It Just Got Easier for Companies to Drop Free Birth Control Coverage
President Donald Trump's administration issued a long-rumored rule today exempting a broad range of employers from covering birth control in employer-sponsored insurance plans for moral or religious reasons.
The new regulation, issued by the Health and Human Services Department, takes effect immediately, though it is likely to be challenged in court.
The measure is a rollback of one of the Affordable Care Act's most popular provisions, which stipulates that all insurance plans offered by employers and on the individual market must cover FDA-approved forms of birth control at no additional cost, including birth control pills, rings, intrauterine devices, and more.
Now, Trump's mandate revision could deny birth control to hundreds of thousands of women as it expands the exemption to all nonprofit and for-profit employers including publicly-traded companies, who can choose not to cover birth control based on religious belief.

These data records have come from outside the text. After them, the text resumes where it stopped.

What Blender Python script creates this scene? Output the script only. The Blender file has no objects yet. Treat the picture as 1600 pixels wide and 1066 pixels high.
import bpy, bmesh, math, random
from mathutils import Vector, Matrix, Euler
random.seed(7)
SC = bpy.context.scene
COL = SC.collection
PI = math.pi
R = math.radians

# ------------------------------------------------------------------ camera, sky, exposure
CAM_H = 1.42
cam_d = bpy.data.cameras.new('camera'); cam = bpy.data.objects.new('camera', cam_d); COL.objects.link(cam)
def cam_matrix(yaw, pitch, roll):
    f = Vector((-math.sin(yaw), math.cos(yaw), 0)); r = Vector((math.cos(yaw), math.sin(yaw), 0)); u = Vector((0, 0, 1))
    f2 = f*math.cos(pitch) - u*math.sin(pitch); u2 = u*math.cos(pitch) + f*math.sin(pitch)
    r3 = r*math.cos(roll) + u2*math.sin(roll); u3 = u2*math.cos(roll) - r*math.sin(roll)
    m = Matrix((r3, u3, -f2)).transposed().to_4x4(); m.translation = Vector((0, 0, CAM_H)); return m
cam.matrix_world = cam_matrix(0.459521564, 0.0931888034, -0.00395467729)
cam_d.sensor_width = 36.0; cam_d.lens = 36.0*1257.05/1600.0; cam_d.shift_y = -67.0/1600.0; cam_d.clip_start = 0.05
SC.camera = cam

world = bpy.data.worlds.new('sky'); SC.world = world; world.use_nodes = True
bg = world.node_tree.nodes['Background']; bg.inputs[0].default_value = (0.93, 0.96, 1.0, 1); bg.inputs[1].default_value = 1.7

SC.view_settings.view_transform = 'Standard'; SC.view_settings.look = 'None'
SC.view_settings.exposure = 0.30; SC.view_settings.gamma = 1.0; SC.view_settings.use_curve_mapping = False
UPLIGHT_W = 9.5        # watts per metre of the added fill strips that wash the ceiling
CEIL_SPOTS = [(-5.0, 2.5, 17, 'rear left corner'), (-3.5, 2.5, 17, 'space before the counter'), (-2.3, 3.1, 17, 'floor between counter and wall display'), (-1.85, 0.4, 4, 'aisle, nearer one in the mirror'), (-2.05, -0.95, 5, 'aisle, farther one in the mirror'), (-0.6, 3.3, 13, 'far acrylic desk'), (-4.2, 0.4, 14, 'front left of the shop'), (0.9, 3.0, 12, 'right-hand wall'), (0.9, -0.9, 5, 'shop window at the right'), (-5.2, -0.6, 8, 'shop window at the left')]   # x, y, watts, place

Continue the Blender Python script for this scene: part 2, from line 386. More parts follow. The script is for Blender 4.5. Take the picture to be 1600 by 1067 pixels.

The plan also allows a similar exemption for "moral conviction," though publicly-traded companies are not included in this.
One of the Obama administration's goals when it passed the ACA was to expand birth control access to as many women as possible. And it was largely successful: More than 55 million women accessed birth control without co-payments because of the mandate, according to the New York Times.
The measure had a direct impact on women's wallets. For example, in the spring of 2014, 67% of women with private insurance paid nothing out-of-pocket for the birth control pill, up from just 15% in 2012, a report from the Guttmacher Institute found. A similar increase occurred among women using injectable contraception, vaginal rings, and IUDs, all of which added up to an estimated $1.4 billion in savings in 2013 alone, per the report. Average out-of-pocket spending on oral contraceptive pills has decreased by about $255 per year because of the ACA's birth control mandate, and by $248 for an IUD, a study published in Health Affairs found.
As Money has previously reported, the 2017 Willis Towers Watson Emerging Trends in Health Care survey found that 11% of employers would stop covering forms of birth control if it was no longer required (59% would definitely keep covering it). "Dozens of employers are already suing to get out of this benefit, so we know they will want to take advantage of this," says Mara Gandal Powers, senior counsel at the National Women's Law Center, which has vowed to fight the law.
Experts expect this to be challenged in court by women's advocacy groups. The Obama mandate was challenged often, too, by colleges and companies that objected to providing this service, with the most famous case being the Hobby Lobby case of 2014.
Currently, 28 states require health plans to cover all FDA-approved forms of birth control, according to the Kaiser Family Foundation.